What the exercise asks
Where does the string "were" appear? Copy every line of the entries below that holds it.

##### Available data

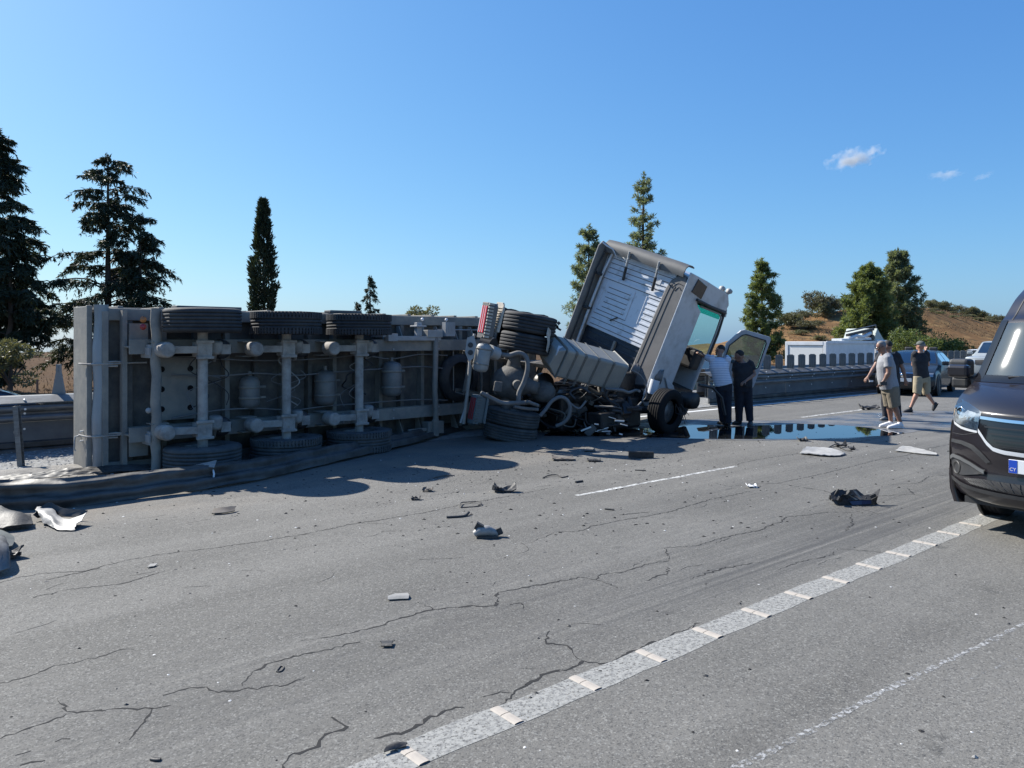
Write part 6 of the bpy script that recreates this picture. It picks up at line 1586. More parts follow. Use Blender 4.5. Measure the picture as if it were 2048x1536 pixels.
def person(label, Y, J, fwd, shirt, legs_m, skin, hair, shorts=True, shoe=None, cap=None, glasses=False, bulk=1.0, curl=.5, hem=.62, loose=1.0):
    j = {k: P(v[0], v[1], Y + (v[2] if len(v) > 2 else 0)) for k, v in J.items()}
    base = Vector((j['pelvis'].x, Y, 0)); t = thing('person', label, 'person', base)
    fwd = Vector(fwd).normalized(); sd = (j['shL'] - j['shR']); sd.z *= .3; sd.normalize(); B_ = bulk
    hsd = (j['hipL'] - j['hipR']).normalized()
    neck = j['neck']; chest = j['chest']; waist = j['waist']; pel = j['pelvis']; hd = j['head']
    def torso(b, g, z0=None):
        pts = [pel - Vector((0, 0, .06)), pel + Vector((0, 0, .04)), waist, waist.lerp(chest, .55), chest, chest.lerp(neck, .45), chest.lerp(neck, .78), neck]
        ra = [.155, .17, .158, .168, .185, .185, .135, .066]; rb = [.105, .12, .115, .122, .125, .105, .08, .062]
        b.tube(pts, [r * B_ + g for r in ra], 20, True, sd, [(r * (1 + (B_ - 1) * 1.8)) + g for r in rb])
    def arm(b, s, g, upto=1.0, part='all'):
        a, e, h_ = j['sh' + s], j['el' + s], j['ha' + s]
        if part == 'sleeve':
            q = a.lerp(e, hem); b.tube([a - (e - a) * .06 + (neck - a) * .35, a, a.lerp(e, .3), q], [.075 * B_ + g, .070 * B_ + g, .060 * B_ + g, .057 * B_ + g * 1.2], 12)
        else:
            b.tube([a + (neck - a) * .3, a, a.lerp(e, .35), a.lerp(e, .8), e, e.lerp(h_, .25), e.lerp(h_, .6), h_], [.058 * B_, .058 * B_, .050 * B_, .041 * B_, .040 * B_, .042 * B_, .034, .026], 12)
    def hand(b, s):
        e, h_ = j['el' + s], j['ha' + s]; d = (h_ - e).normalized(); ac = sd.cross(d); ac = ac.normalized() if ac.length > .1 else fwd
        pd = d.lerp(fwd, .15).normalized(); wv = pd.cross(ac).normalized(); wv = fwd if abs(wv.dot(fwd)) > .3 else wv
        wv = (wv - pd * wv.dot(pd)).normalized(); nn = pd.cross(wv).normalized()
        b.tube([h_ - d * .03, h_, h_ + pd * .05, h_ + pd * .09], [.026, .034, .040, .038], 10, True, wv, [.024, .022, .018, .016])
        for k, (o_, L_) in enumerate(((-.030, .072), (-.010, .082), (.010, .078), (.029, .060))):
            p0 = h_ + pd * .085 + wv * o_; p1 = p0 + (pd * math.cos(curl * .6) + nn * math.sin(curl * .6)) * L_ * .5; p2 = p1 + (pd * math.cos(curl * 1.7) + nn * math.sin(curl * 1.7)) * L_ * .5
            b.tube([p0 - pd * .02, p0, p1, p2], [.0095, .0095, .009, .0075], 7)
        p0 = h_ + pd * .03 - wv * .030; b.tube([p0, p0 - wv * .028 + pd * .03 + nn * .01, p0 - wv * .035 + pd * .062 + nn * .022], [.013, .0115, .009], 7)
    def leg(b, s, g=0, f=1.0, part='all'):
        hp, k, an = j['hip' + s], j['kn' + s], j['an' + s]
        P_ = [hp + Vector((0, 0, .05)), hp.lerp(k, .2), hp.lerp(k, .6), k, k.lerp(an, .28), k.lerp(an, .62), an]
        R_ = [.095, .092, .072, .056, .058, .043, .036]
        if part == 'shorts': P_ = P_[:4] + [k.lerp(an, .06)]; R_ = [.105 * B_ + g, .105 * B_ + g, .095 * B_ + g, .088 * B_ + g, .090 * B_ + g]
        elif part == 'trousers': P_[-1] = an - Vector((0, 0, .01)); R_ = [.100 * B_ + g, .100 * B_ + g, .086 * B_ + g, .076 * B_ + g, .074 * B_ + g, .068 + g, .066 + g]
        else: R_ = [r * (.5 + .5 * B_) for r in R_]
        b.tube(P_, R_, 14, True, hsd)
    up = (hd - neck).normalized(); fd = (fwd - up * fwd.dot(up)).normalized(); hs = up.cross(fd)
    R = Matrix((fd, hs, up)).transposed()
    b = MB(); torso(b, -.012)
    b.tube([neck - up * .05, neck + up * .02, hd - up * .05], [.060, .056, .058], 12)
    b.ball(hd + up * .012, (.098, .076, .110), 16, 12, R); b.ball(hd + fd * .032 - up * .060, (.060, .054, .055), 12, 8, R); b.ball(hd + fd * .085 - up * .078, (.020, .026, .018), 8, 6, R)
    b.tube([hd + fd * .090 + up * .012, hd + fd * .112 - up * .022, hd + fd * .092 - up * .034], [.010, .017, .012], 8)
    for k in (-1, 1): b.ball(hd + hs * .077 * k - fd * .008 - up * .008, (.020, .010, .032), 8, 6, R)
    b.tube([hd + fd * .090 - hs * .02 - up * .055, hd + fd * .098 - up * .054, hd + fd * .090 + hs * .02 - up * .055], .007, 6)
    for s in 'LR': arm(b, s, 0); hand(b, s); leg(b, s); b.tube([j['an' + s] + Vector((0, 0, .02)), j['an' + s] - Vector((0, 0, .03))], .036, 10)
    body = remesh(b, 'body', skin, t, .0085)
    for k in (-1, 1):
        b = MB(); b.ball(hd + fd * .088 + hs * .031 * k + up * .012, .0105, 8, 6); b.build('eye', M_black, t)
    if hair:
        b = MB(); b.ball(hd + up * .030 - fd * .014, (.0985, .081, .098), 16, 10, R)
        b.v = [q if (q - hd).dot(up) > (.066 if (q - hd).dot(fd) > .02 else -.02) else hd + (q - hd) * .80 for q in b.v]; b.build('hair', hair, t)
    if cap:
        b = MB(); b.ball(hd + up * .045 - fd * .004, (.106, .088, .085), 16, 10, R); b.v = [q if (q - hd).dot(up) > .028 else q + up * (.028 - (q - hd).dot(up)) for q in b.v]
        b.prism([(.06, -.07), (.14, -.06), (.175, 0), (.14, .06), (.06, .07)], hd + up * .035, fd, hs, up, .012); b.build('cap', cap, t)
    if glasses:
        for k in (-1, 1):
            b = MB(); b.ball(hd + fd * .098 + hs * .033 * k + up * .012, (.010, .030, .020), 10, 6, R); b.build('sunglass_lens', M_blackgloss, t)
        b = MB()
        for k in (-1, 1): b.tube([hd + fd * .09 + hs * .062 * k + up * .016, hd + fd * .0 + hs * .082 * k + up * .014], .005, 5)
        b.tube([hd + fd * .102 - hs * .02 + up * .018, hd + fd * .102 + hs * .02 + up * .018], .005, 5); b.build('sunglass_frame', M_black, t)
    g = .013 * loose
    b = MB()
    pts = [pel + Vector((0, 0, -.02)), waist.lerp(pel, .4), waist, waist.lerp(chest, .55), chest, chest.lerp(neck, .45), chest.lerp(neck, .78), chest.lerp(neck, .90)]
    ra = [.172, .172, .168, .170, .186, .187, .138, .085]; rb = [.128, .130, .130, .128, .128, .108, .082, .070]
    b.tube(pts, [r * B_ + g for r in ra], 22, True, sd, [(r * (1 + (B_ - 1) * 1.8)) + g for r in rb])
    for s in 'LR': arm(b, s, g, part='sleeve')
    o = remesh(b, 'shirt', shirt, t, .010, 5)
    b = MB()
    b.tube([pel - Vector((0, 0, .14)), pel - Vector((0, 0, .02)), pel + Vector((0, 0, .05)), waist.lerp(pel, .4)], [.15 * B_, .172 * B_, .170 * B_, .160 * B_], 18, True, hsd, [.118 * B_, .128 * B_, .122 * B_, .118 * B_])
    for s in 'LR': leg(b, s, .010, 1, 'shorts' if shorts else 'trousers')
    remesh(b, 'shorts' if shorts else 'trousers', legs_m, t, .011, 5)
    for s in 'LR':
        an = j['an' + s]; tp = j['to' + s]; hl = j['he' + s]; d = (tp - hl); L_ = d.length; d.normalize(); w = Vector((0, 0, 1)).cross(d); w = w.normalized() if w.length > .2 else sd; u2 = d.cross(w)
        b = MB(); b.tube([hl + u2 * .035, hl + d * L_ * .12 + u2 * .045, hl + d * L_ * .40 + u2 * .05, hl + d * L_ * .68 + u2 * .038, hl + d * L_ * .9 + u2 * .028, tp + u2 * .022], [.028, .040, .042, .048, .042, .022], 14, True, w, [.033, .045, .048, .036, .027, .016])
        b.tube([an + Vector((0, 0, .02)), hl.lerp(tp, .26) + u2 * .05], [.045, .05], 10)
        sh = remesh(b, 'shoe', shoe, t, .008, 3)
        b = MB(); b.tube([hl - d * .006 + u2 * .006, hl + d * L_ * .5 + u2 * .006, tp + d * .004 + u2 * .008], [.034, .048, .032], 12, True, w, [.010, .010, .010]); b.build('sole', M_lens if shoe is M_shoewhite else M_black, sh)
    return t, j, fd
M_shoewhite = mat('white_trainer', (.68, .68, .69), .6)
M_shoeblack = mat('black_trainer', (.022, .022, .024), .6)
M_shoegrey = mat('grey_trainer', (.16, .16, .16), .6)
M_tgrey = mat('grey_marl_cotton', (.285, .29, .305), .9, 0, (.245, .25, .265), 9, bump=.45, bsc=7, bdist=.035)
M_tblack = mat('black_cotton', (.016, .016, .020), .9, 0, (.030, .030, .034), 6, bump=.45, bsc=7, bdist=.035)
M_twhite = mat('white_striped_cotton', (.62, .66, .74), .9, bump=.4, bsc=7, bdist=.035)
nt = M_twhite.node_tree; wv_ = nt.nodes.new('ShaderNodeTexWave'); wv_.bands_direction = 'Z'; wv_.inputs['Scale'].default_value = 9; wv_.inputs['Distortion'].default_value = .6
tcx = nt.nodes.new('ShaderNodeTexCoord'); nt.links.new(tcx.outputs['Object'], wv_.inputs['Vector'])
mxx = nt.nodes.new('ShaderNodeMix'); mxx.data_type = 'RGBA'; mxx.inputs[6].default_value = (.66, .70, .78, 1); mxx.inputs[7].default_value = (.36, .42, .54, 1)
mrr = nt.nodes.new('ShaderNodeMapRange'); mrr.inputs[1].default_value = .6; mrr.inputs[2].default_value = .8
nt.links.new(wv_.outputs[0], mrr.inputs[0]); nt.links.new(mrr.outputs[0], mxx.inputs[0]); nt.links.new(mxx.outputs[2], nt.nodes['Principled BSDF'].inputs['Base Color'])
M_khaki = mat('khaki_cotton', (.21, .175, .125), .9, 0, (.175, .145, .105), 7, bump=.5, bsc=8, bdist=.035)
M_sand = mat('sand_cotton', (.34, .285, .19), .9, 0, (.29, .24, .16), 7, bump=.5, bsc=8, bdist=.035)
M_navy = mat('navy_trousers', (.010, .011, .018), .9, 0, (.018, .019, .028), 6, bump=.6, bsc=10, bdist=.03)
M_cap = mat('grey_green_cap', (.10, .11, .10), .85)
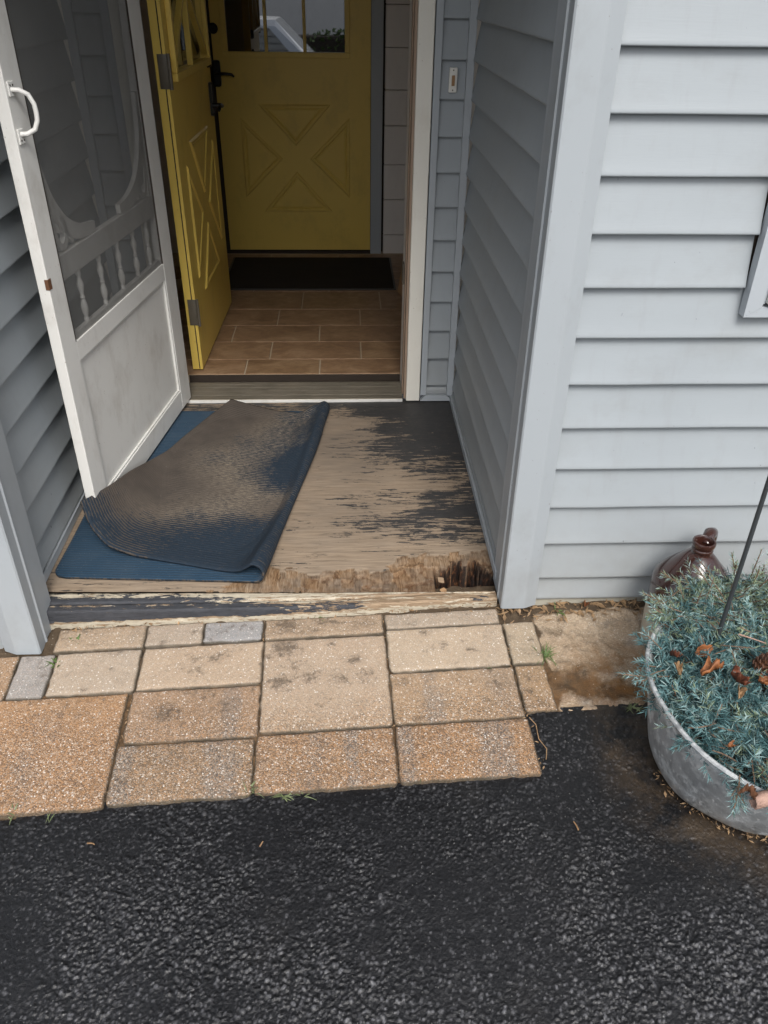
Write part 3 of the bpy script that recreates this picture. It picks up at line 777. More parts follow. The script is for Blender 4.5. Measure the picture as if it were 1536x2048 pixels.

##########

Output of the task
Write part 6 of the bpy script that recreates this picture. It picks up at line 1586. More parts follow. Use Blender 4.5. Measure the picture as if it were 2048x1536 pixels.
Write part 3 of the bpy script that recreates this picture. It picks up at line 777. More parts follow. The script is for Blender 4.5. Measure the picture as if it were 1536x2048 pixels.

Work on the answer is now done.